Ohio State University Faced Many Obstacles At Founding

Friday February 3, 2012 10:19 PM
UPDATED: Friday February 3, 2012 10:22 PM

Before Ohio State was Ohio State, it was the Ohio Agricultural and Mechanical College.

The university was founded with a federal land grant which was given to colleges to found schools for agricultural and military science, 10TV’s Kurt Ludlow reported.

Colleges fought for the funding, university archivist Tamar Chute said.

“At the time, it could have been added onto a number of colleges, Miami University, Ohio University,” Chute said. “There were a lot of universities in the state that said, ‘We will take the money and add on agriculture to what we are already doing.’”

Chute said that that the farmers lobby and the agricultural lobby were committed to a unique, stand-alone college.

“They really pushed the legislature to have one college,” Chute said.

Another argument began about where to build the college. Springfield and Urbana were among the choices, Chute said.

“The idea was to have it available to students around the state, so having it in Columbus made some sense,” Chute said.

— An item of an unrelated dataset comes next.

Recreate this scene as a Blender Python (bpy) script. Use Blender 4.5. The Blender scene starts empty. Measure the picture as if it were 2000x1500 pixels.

The then-college’s board of trustees settled on farmland three miles away from the Ohio Statehouse.

Five years after the college opened to students, the Ohio legislature changed the college’s name to The Ohio State University.

“By making it Ohio State University, it covered more than just the agriculture side of the university,” Chute said. “The beginnings are very small.”

Fellow archivist and professor emeritus Raimund Goerler said that the university started off small.

“On the very first day of the opening, some 25 students signed the university registration book,” Goerler said. “More came later.”

Just like Ohio State’s name changed, so did the school’s colors. Originally, Ohio State’s colors were orange and black.

“They were very excited and then very disappointed when they discovered those were Princeton University’s colors,” Goerler said.

The student population took off by the 1940s, with enrollment reaching about 25,000 students, Ludlow reported.

“After World War I, and certainly after World War II, there was a huge expansion of students and activities, and all of a sudden, you needed these new buildings,” Chute said.

Ohio State’s first graduating class was made up of six students. The university graduated more than 2,000 students in December alone.